Originally Posted by
Scrap
Its fucking hard being a parent, and takes a lot of time and patience. On my travels it seems that the People that have most Children, dont have the time or the patience and mentality to be parents. Always makes me smile in bewilderment at there mindsett. Theres always an excuse and its always somebody elses fault.
thats not fair scrap
all my children are well looked after and i have time for all of them
and i have 6
they dont back chat they dont swear (at least not in my presence )
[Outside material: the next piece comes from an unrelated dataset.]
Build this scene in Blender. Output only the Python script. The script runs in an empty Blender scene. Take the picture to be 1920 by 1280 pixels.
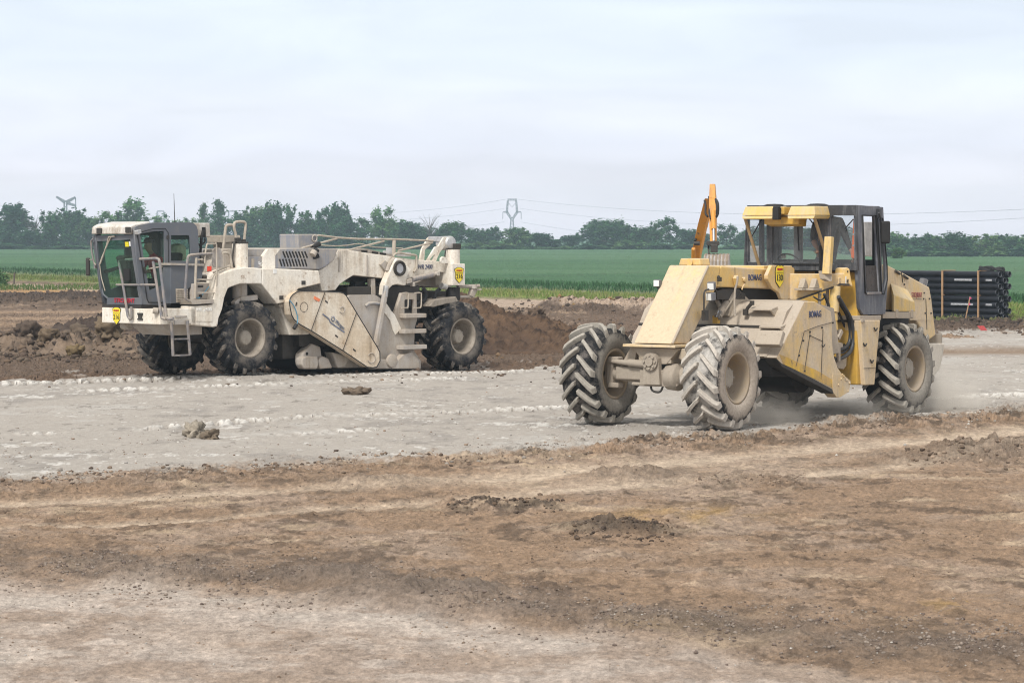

they are rowdy as children are but are very very well behaved i can take all of them together shopping and get people saying how well behaved they are
we have a buddy system in our house so somebody is always holding somebody's hand
i make all my food from scratch including the baby's food (which is the inli thing i have in my freezer)and i have breast fed all of my children until they are at least 2
its parents that are just shite that this problem comes from not the amount of children they have
i have more children than most and my partner works every hour he can the children get whateva they need they go to clubs etc...... because i feel i hd those children and it is now my responsibility to make sure they have a beautiful happy life
I'm not a parent and I just get overwhelmed at the thought. I think I'd need a lot of mentoring to learn to become a good parent. People like you Katfight are inspirational.
The whole many versus few thing got me thinking about my flatmate's boyfriend - who is fom Papua New Guinea. His mum had something like 11 children before she died during childbirth. She brought him up very well but using ideas I'd think are unusual in modern western culture.
One example being that she taught him to wash his own clothes and finish all his chores when he was told to. One day he left his good clothes soaking in a bucket of water and went off to play without finishing up. His mum took them out and cut them all up to teach him that if you don't look after your good things you don't get to keep them!
He is almost too fastidious but as one of the older brothers in the family he takes a lot of responsibility for his younger sibling - which reminds me of Katfight's buddy system.
I also like the idea of teaching kids to cook and clean etc as soon as possible is all part of it.
I found living out of home relatively easy compared to my older brothers becuase I knew how to do that when I moved out. They did work growing up too but it was 100 % farm work so when living out of home in the city those skills didn't help in such a direct way. I think for a while some of the food they ate was pretty boring!
One of my first flatmates ended up moving back in with her Grandma not long after moving out because she couldn't handle cooking and cleaning for herself. She didn't know how to use a washing machine or anything!
I did/do have a difficult time due to not getting my driving licence before moving out and if I ever have kids that's one thing I'll insist on teaching them as soon as it's legal.
That's why I don't disagree with the clothes washing thing and buddy systems. I think you need to teach your kids responsibility along with the skills they need to be independent.
I think you mostly hear about the nuture aspect of parenting but little about the idea of teaching your kids responsibility. Too many kids are brought up spoilt and without basic self care skills.
I'm not sure if other people would see a connection between this and this really bad behaviour but I think it's all part of where the western culture often falls short in it's education of parents and parents to be.